The Chicago Teachers Union said on Friday it is joining forces with Fire Fighters Local Union 2 to push for a deal on their respective labor contracts.
The unions’ collaboration is a “natural gathering,” Patrick Cleary, president of Chicago Fire Fighters Local Union 2, said at a news conference Friday afternoon. “We both have public safety issues where the schools are in dire need, firehouses are in dire need and the vehicles at the Chicago Fire Department … are falling apart.”
CTU is pushing to land a contract Chicago Public Schools doesn’t seem “ready to settle,” Stacy Davis Gates, teachers union president, said Friday.
“We’re also going to put pressure on the bosses in this city to give the firefighters what they need as well.”
The unions were vague about specific plans to demonstrate together next week — just that they plan to “unify” as CPS schools are on spring break.
The “solidarity pledge” came as CTU and the district are closing in on a full year of contentious negotiations in which district CEO Pedro Martinez was fired by the old, mayoral-appointed board and a new 21-member partially appointed and elected school board is divided. Underlying the discord is money, or how to provide more resources to a school district in financial straits.
The teachers union started with 748 proposals in mid-April and submitted its last, best and final offer on March 4 with five sticking points.
Those were narrowed down to just three this week: time between teacher evaluations, additional elementary instructional preparatory time and raises for veteran teachers.
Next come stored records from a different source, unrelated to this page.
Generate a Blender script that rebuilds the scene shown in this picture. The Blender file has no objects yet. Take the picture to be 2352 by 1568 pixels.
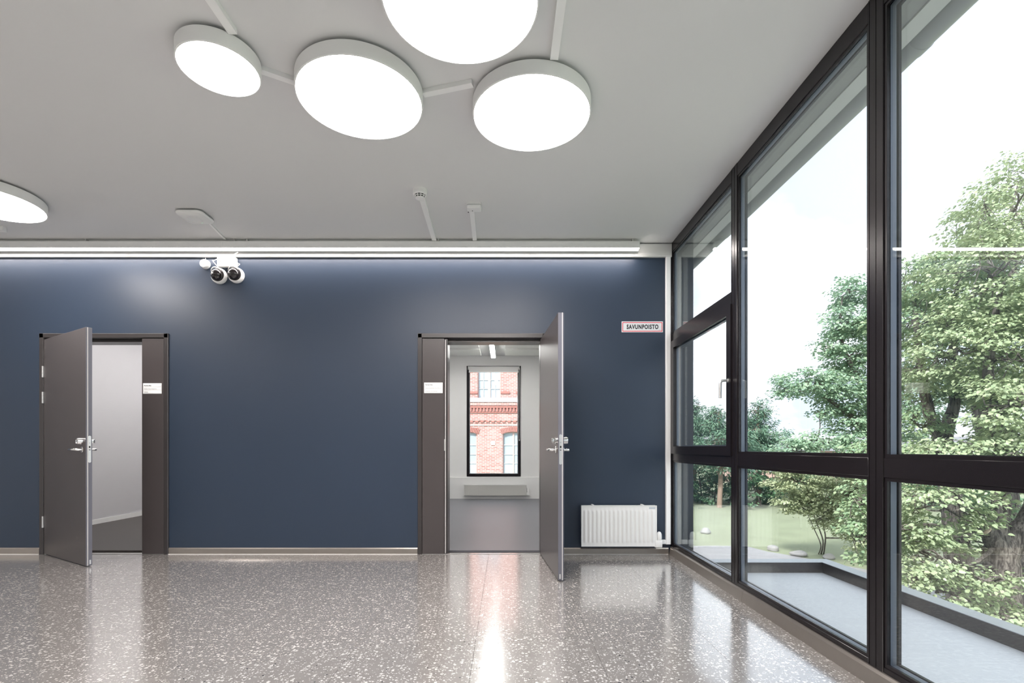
import bpy, bmesh, math, random
import numpy as np
from mathutils import Vector, Matrix

random.seed(7)
RNG = np.random.default_rng(7)
scene = bpy.context.scene
COL = scene.collection
R = math.radians

# ------------------------------------------------------------------ camera, sky, sun, exposure
F, CX, CY, HC = 1150.0, 1160.0, 1027.0, 1.017        # focal length / vanishing point in pixels, eye height
cam_data = bpy.data.cameras.new('camera')
cam_data.sensor_width = 36.0
cam_data.lens = 36.0 * F / 2352.0
cam_data.shift_x = (1176.0 - CX) / 2352.0
cam_data.shift_y = (CY - 784.0) / 2352.0
cam_data.clip_start = 0.05
cam_data.clip_end = 1000
cam = bpy.data.objects.new('camera', cam_data)
cam.location = (0, 0, HC)
cam.rotation_euler = (R(90), 0, 0)
COL.objects.link(cam)
scene.camera = cam

vs = scene.view_settings
vs.view_transform = 'Standard'
vs.look = 'None'
vs.exposure = 0.14
vs.gamma = 1.0
vs.use_curve_mapping = False

SKY_STRENGTH = 2.8
LAMP_STRENGTH = 37.0
LINE_STRENGTH = 50.0
OFFICE_STRENGTH = 34.0

world = bpy.data.worlds.new('sky')
scene.world = world
world.use_nodes = True
nt = world.node_tree
nt.nodes.clear()
w_out = nt.nodes.new('ShaderNodeOutputWorld')
w_bg = nt.nodes.new('ShaderNodeBackground')
w_bg.inputs['Strength'].default_value = SKY_STRENGTH
w_tc = nt.nodes.new('ShaderNodeTexCoord')
w_sep = nt.nodes.new('ShaderNodeSeparateXYZ')
nt.links.new(w_tc.outputs['Generated'], w_sep.inputs[0])
w_zc = nt.nodes.new('ShaderNodeMath'); w_zc.operation = 'MAXIMUM'; w_zc.inputs[1].default_value = 0.0
nt.links.new(w_sep.outputs[2], w_zc.inputs[0])
w_za = nt.nodes.new('ShaderNodeMath'); w_za.operation = 'ADD'; w_za.inputs[1].default_value = 0.28
nt.links.new(w_zc.outputs[0], w_za.inputs[0])
w_dx = nt.nodes.new('ShaderNodeMath'); w_dx.operation = 'DIVIDE'
w_dy = nt.nodes.new('ShaderNodeMath'); w_dy.operation = 'DIVIDE'
for k, d in ((0, w_dx), (1, w_dy)):
    nt.links.new(w_sep.outputs[k], d.inputs[0]); nt.links.new(w_za.outputs[0], d.inputs[1])
w_cmb = nt.nodes.new('ShaderNodeCombineXYZ')
nt.links.new(w_dx.outputs[0], w_cmb.inputs[0]); nt.links.new(w_dy.outputs[0], w_cmb.inputs[1])
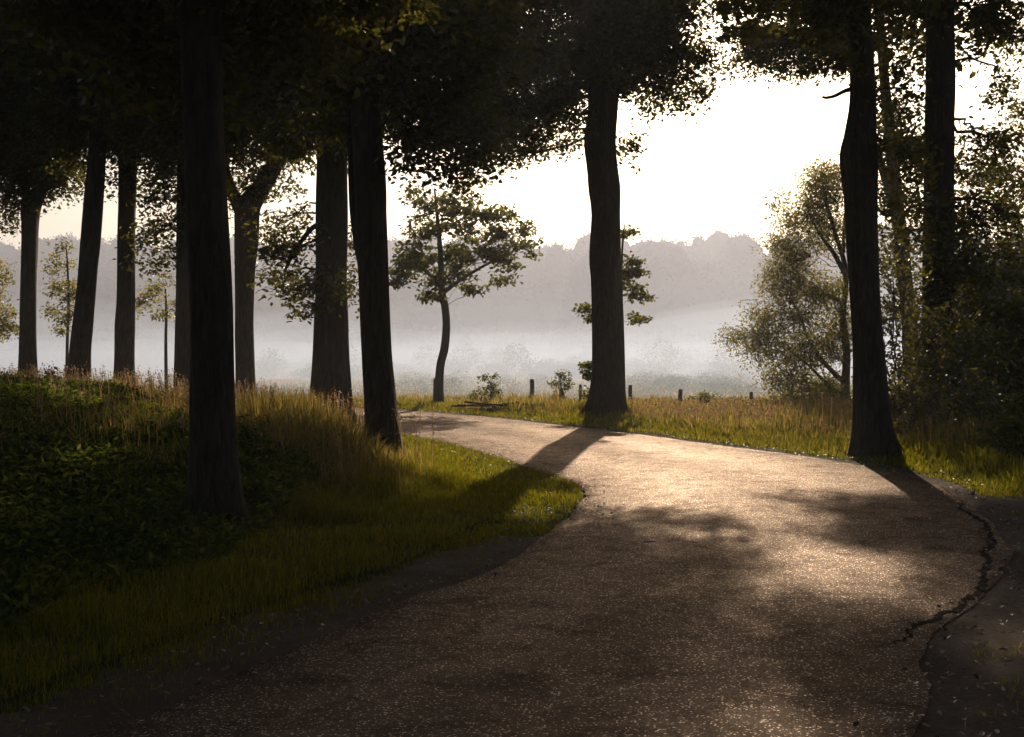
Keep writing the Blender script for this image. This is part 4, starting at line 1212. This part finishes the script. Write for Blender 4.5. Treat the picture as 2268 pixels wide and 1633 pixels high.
def mist_bank(name, label, dens, col, x0, x1, y0, y1, h0, h1, sc, seed):
    nx, ny = 90, 46
    X, Y = np.meshgrid(np.linspace(x0, x1, nx), np.linspace(y0, y1, ny), indexing='ij')
    n1 = .6 * vnoise2(X, Y, sc, seed) + .4 * vnoise2(X, Y, sc * 2.7, seed + 1)
    e = np.minimum(1, np.minimum((X - x0) / 30, (x1 - X) / 30)) * np.minimum(1, np.minimum((Y - y0) / 26, (y1 - Y) / 14))
    top = -1.3 + (h0 + (h1 - h0) * n1 ** 1.6 + 1.3) * np.sqrt(np.clip(e, 0, 1))
    bot = np.full_like(top, -1.75)
    V = np.concatenate([np.stack([X, Y, top], -1).reshape(-1, 3), np.stack([X, Y, bot], -1).reshape(-1, 3)])
    idx = np.arange(nx * ny).reshape(nx, ny)
    N = nx * ny
    a, b, c, d = idx[:-1, :-1].ravel(), idx[1:, :-1].ravel(), idx[1:, 1:].ravel(), idx[:-1, 1:].ravel()
    q = [np.stack([a, b, c, d], 1), np.stack([d, c, b, a], 1) + N]
    for r in (idx[:, 0], idx[-1, :], idx[::-1, -1], idx[0, ::-1]):
        q.append(np.stack([r[1:], r[:-1], r[:-1] + N, r[1:] + N], 1))
    mb = MB()
    mb.add(V, np.concatenate(q))
    o = mb.build(name, volume_mat(name + '_air', dens, col, .45))
    tag(o, label, 'haze', kind='stuff')


mist_bank('ground_mist', 'low white mist lying in drifts over the far meadow', .0042, (.44, .53, .68), -190, 190, 44, 199, 1.2, 15, .024, 51)
mist_bank('mist_drift', 'thicker pale drift of mist hugging the meadow grass', .0062, (.50, .58, .73), -180, 180, 62, 198, .8, 6.0, .038, 57)

# ------------------------------------------------------------------ light, sky, camera
w = bpy.data.worlds.new('World')
SC.world = w
w.use_nodes = True
wn = w.node_tree
bg = wn.nodes['Background']
sky = wn.nodes.new('ShaderNodeTexSky')
sky.sky_type = 'NISHITA'
sky.sun_disc = False
sky.sun_elevation = SUN_EL
sky.sun_rotation = SUN_AZ
sky.air_density = 1.0
sky.dust_density = 5.0
sky.ozone_density = 1.0
wn.links.new(sky.outputs[0], bg.inputs[0])
bg.inputs[1].default_value = .055

sun = bpy.data.lights.new('sun', 'SUN')
sun.energy = 5.0
sun.angle = math.radians(.5)
sun.color = (1.0, .82, .62)
so = bpy.data.objects.new('sun', sun)
COL.objects.link(so)
dirv = Vector((math.sin(SUN_AZ) * math.cos(SUN_EL), math.cos(SUN_AZ) * math.cos(SUN_EL), math.sin(SUN_EL)))
so.rotation_euler = (-dirv).to_track_quat('-Z', 'Y').to_euler()
so.location = dirv * 60

cam = bpy.data.cameras.new('camera')
cam.sensor_width = 36
cam.lens = 36 * F / 2267
cam.clip_start = .05
cam.clip_end = 3000
co = bpy.data.objects.new('camera', cam)
COL.objects.link(co)
co.location = (0, 0, CAM_Z)
co.rotation_euler = (math.pi / 2 - math.atan((CY - HOR) / F), 0, 0)
SC.camera = co

SC.view_settings.view_transform = 'Standard'
SC.view_settings.look = 'None'
SC.view_settings.gamma = 1
SC.view_settings.exposure = 0.6
SC.cycles.max_bounces = 6
SC.cycles.diffuse_bounces = 3
SC.cycles.glossy_bounces = 2
SC.cycles.transmission_bounces = 3
SC.cycles.volume_bounces = 1
SC.cycles.transparent_max_bounces = 4
SC.cycles.use_denoising = True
It seemed like both sides were closer than ever to an agreement Thursday, but neither CPS nor CTU could provide an answer as to when they expect to compromise.
Davis Gates on Friday blamed Martinez for the delay.
“How much prep time is Pedro getting to get to his next job?” she asked. “How much prep time is he getting to give himself a jump-start at his next career on the dime of Chicago taxpayers?”
During negotiations Thursday, the district proposed more money for veteran teacher pay and increased minutes for elementary prep time, according to both CTU and CPS.
CPS is waiting for CTU’s response, it said Friday. The two sides are less than $10 million away from an agreement, district officials said, but have some disagreements on how to “structure” that money. They also disagree over where to add extra planning time into the elementary school day.
“We have been very clear on what are the things that we will compromise — like we’re increasing financial incentives, we’re increasing some options,” said Bogdana Chkoumbova, CPS chief education officer, at a Friday news conference just moments after CTU’s concluded. “And what are the things that we’re not necessarily so comfortable compromising, such as things that impact students and impact services in our schools.”
The slowdown comes after almost a year of bargaining and a monthslong public budget dispute over how CPS would be able to pay for the proposals in the new contract, in addition to a $175 million pension payment to the city for non-teaching staff.
On Thursday — the day before the announced contract holdup — school board President Sean Harden delayed a vote on a budget amendment that would have paved the path for accounting for the costs of both. The already debt-laden district settled its $9.9 billion budget in July without factoring in CTU’s contract or the pension payment — which is the obligation of the city.
The delayed vote was notable because the amendment would have opened the door to a $242 million debt borrowing scenario proposed by Mayor Brandon Johnson, a former union organizer and close ally of the CTU and its president, Davis Gates.
After a last-minute meeting with city, district and teachers union stakeholders, including the mayor, on Wednesday, Davis Gates was firm that a final contract proposal would need to be reached before the budget amendment vote, as per protocol.
Davis Gates has been unable to get the contract over the line, despite $300 million in extra money released from taxing districts to CPS this year. That’s in part because the district is facing serious financial headwinds.
Jill Jaworski, the city’s chief financial officer, recently proposed that CPS could get $240 million in money released from an existing debt service fund, which school districts use to pay off debt similar to a mortgage or a construction loan on a house.
Martinez has said the proposed borrowing strategies would saddle the district further with debt. Meanwhile, the teachers union in recent weeks has outwardly supported the borrowing scenarios proposed by Johnson’s aides.
Pavlyn Jankov, CTU’s research director, called Jaworski’s refinancing plan, in a statement to the Tribune, “a standard tool in the district’s arsenal and, given the terms in front of (CPS) could make absolute sense as a way to update this year’s budget.”
“Solvency for the Chicago Public Schools isn’t going to come in the short term, and we need Chicago public schools in the long term,” Davis Gates said on Friday, when asked about CPS’ budget gap.